The three I’s of “Inbox 2.0”

Having read dozens of blog posts and articles about "Inbox 2.0" the most common reaction I’ve had is "yawn." Now, there are a number of people who get it – I linked to a few of them in yesterday’s post.

However, most of what people are talking about when they talk about next generation email and Inbox 2.0 is really just Address Book 2.0.  Attempts at universal, always up-to-date, web-based address books have been around since I started using the Internet.  Perhaps the best-known of the latest crop of such companies is Plaxo, which has had a few takes at/around the challenge.  I remember using one really hyped one around the time was pretty popular.  It worked out so well I can’t even remember its name now.
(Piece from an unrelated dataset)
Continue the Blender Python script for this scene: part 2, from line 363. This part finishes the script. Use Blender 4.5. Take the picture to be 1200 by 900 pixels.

Things have changed a lot since then, and notions of universal digital identity are becoming more realistic, and definitely more important. People’s digital identity now spans far beyond email, reaching across multiple sites with profiles, various e-commerce sites, blogs and discussion forums – I could go on for a long time.  Site like RapLeaf, Chainn, and ProfileLinker are just a few of dozens of sites trying to pull together consolidated digital identities online.  In fact, that’s actually worth a post of its own that I’ll tackle soon.

And that’s what a lot of the "Inbox 2.0" articles were all about – using email as the basis for the types of things social networking sites are doing and companies like those are doing.  But in reality, most of the people you care about emailing, you already KNOW that information.  OK, great, now I have Joe’s birthday and favorite books linked in my email address book –  value add for sure, but nothing that really drives the email experience forward.  Making the address book better with richer profiles and contact information and other social networking style info is beneficial, but doesn’t really address the main problems with email.

For that to happen, I think it comes down to three important I’s:

Information – This is the most important thing that email brings.  Every email address is surrounded by a wealth of information and context.  Yet all of this information is spread across various message threads from various contacts.  Utilizing (and storing in an easily accessible manner) this information to understand the nature and relationship of emails and contacts is a key first step.  The value of all that information in the email is pretty obvious, so I’ll skip the examples.

Interface – That’s the next big one.  Email clients are, even new web-based ones, fundamentally unchanged from email clients of 10 years ago.  Even something as new as Gmail is basically the same messaging metaphor that has been in place forever.  Yet email has transcended messaging to become something much bigger.  Is it a one-to-one communication medium?  Is it a project management  app?  Is it  a time and status reporting app?  Is it a group collaboration tool?  I could keep going, but the answer is simple.  Yes.  There’s a huge opportunity for  advanced interfaces to better support all of these activities that people do via email, as well as creating better interfaces to deal with specific types of individual messages based on the nature of the information contained in them. 

Integration – Email messages are one silo of information.  Contacts are another.  Appointments, hey over here in my calendar.  Tasks?  Yeah, here’s a to-do list.  That’s information that is often stored close to each other, but still in separate silos.  Intelligently integrating them is an important step forward.  But beyond those, there’s a wealth of external data that begs to be integrated within the context of email discussions.  In some cases that’s simply data from another communication medium – IMs or SMS or feeds.  In other cases, it’s contextually related data like maps to addresses (Zimbra/Yahoo is one company that has started to touch on that).  And this can extend to integration with other applications that interact with email-based data.

And there are plenty of other I’s like interaction, identity, and input that also will come into play in the winning solutions.

This is the opportunity for the next-generation of email applications, not just a souped up address book or email-driven Facebook clone.

3 Responses to “The three I’s of “Inbox 2.0””

  1. The Email APIs Are Coming – But Where Are They?

    Pete Warden has a good post up titled Google, Yahoo and MSN Mail APIs. In it, he points at the various sort of APIs that are sort of public. Later that day, in response to Petes post (not really) Google re…

  2. The second edition of this post will include a fourth I – Intelligence.

  3. Deva,
    I enjoyed reading your posts. I too spend a lot of time thinking about email and have posted a few blog entries on the subject myself (like this one and this one). I’ll add you to the list of feeds that I follow.